Skip all pictures. Write out the data below from its first line through the line that contains "return m, nt, nt.nodes['Principled BSDF']".
——————————
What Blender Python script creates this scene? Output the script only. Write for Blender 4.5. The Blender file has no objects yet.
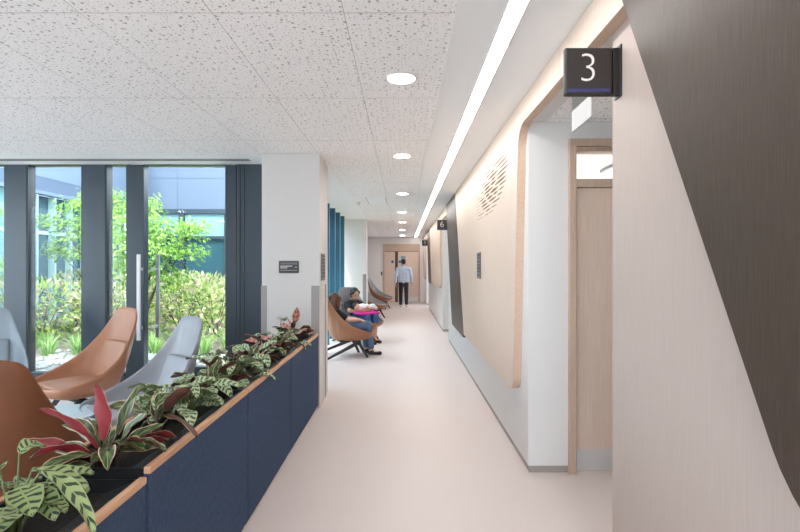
import bpy, bmesh, math, random
from mathutils import Vector, Matrix
PI = math.pi
S = bpy.context.scene
COL = S.collection
F = 520.0; VX = 403.0; VY = 266.0; EYE = 1.45
CEIL = 2.60
WALL = 0.88; PAN = 0.82; PER = 7.85

# ------------------------------------------------------------------ materials
def srgb(r, g, b):
    f = lambda c: (c/255/12.92) if c/255 <= 0.04045 else ((c/255+0.055)/1.055)**2.4
    return (f(r), f(g), f(b), 1)

def newmat(name):
    m = bpy.data.materials.new(name); m.use_nodes = True
    nt = m.node_tree
    return m, nt, nt.nodes['Principled BSDF']

def mat(name, col, rough=0.5, metal=0.0, noise=0.0, scale=40, bump=0.0, stretch=(1, 1, 1), spec=0.5):
    m, nt, b = newmat(name)
    b.inputs['Base Color'].default_value = col
    b.inputs['Roughness'].default_value = rough
    b.inputs['Metallic'].default_value = metal
    b.inputs['Specular IOR Level'].default_value = spec
    if noise or bump:
        tc = nt.nodes.new('ShaderNodeTexCoord'); mp = nt.nodes.new('ShaderNodeMapping')
        mp.inputs['Scale'].default_value = stretch
        nz = nt.nodes.new('ShaderNodeTexNoise'); nz.inputs['Scale'].default_value = scale
        nz.inputs['Detail'].default_value = 3
        nt.links.new(tc.outputs['Object'], mp.inputs['Vector'])
        nt.links.new(mp.outputs['Vector'], nz.inputs['Vector'])
        if noise:
            r = nt.nodes.new('ShaderNodeValToRGB')
            r.color_ramp.elements[0].position = 0.3; r.color_ramp.elements[1].position = 0.7
            r.color_ramp.elements[0].color = tuple(c*(1-noise) for c in col[:3])+(1,)
            r.color_ramp.elements[1].color = tuple(min(1, c*(1+noise)) for c in col[:3])+(1,)
            nt.links.new(nz.outputs['Fac'], r.inputs['Fac'])
            nt.links.new(r.outputs['Color'], b.inputs['Base Color'])
        if bump:
            bp = nt.nodes.new('ShaderNodeBump'); bp.inputs['Strength'].default_value = bump
            bp.inputs['Distance'].default_value = 0.004
            nt.links.new(nz.outputs['Fac'], bp.inputs['Height'])
            nt.links.new(bp.outputs['Normal'], b.inputs['Normal'])
    return m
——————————
*The reply*.
What Blender Python script creates this scene? Output the script only. Write for Blender 4.5. The Blender file has no objects yet.
import bpy, bmesh, math, random
from mathutils import Vector, Matrix
PI = math.pi
S = bpy.context.scene
COL = S.collection
F = 520.0; VX = 403.0; VY = 266.0; EYE = 1.45
CEIL = 2.60
WALL = 0.88; PAN = 0.82; PER = 7.85

# ------------------------------------------------------------------ materials
def srgb(r, g, b):
    f = lambda c: (c/255/12.92) if c/255 <= 0.04045 else ((c/255+0.055)/1.055)**2.4
    return (f(r), f(g), f(b), 1)

def newmat(name):
    m = bpy.data.materials.new(name); m.use_nodes = True
    nt = m.node_tree
    return m, nt, nt.nodes['Principled BSDF']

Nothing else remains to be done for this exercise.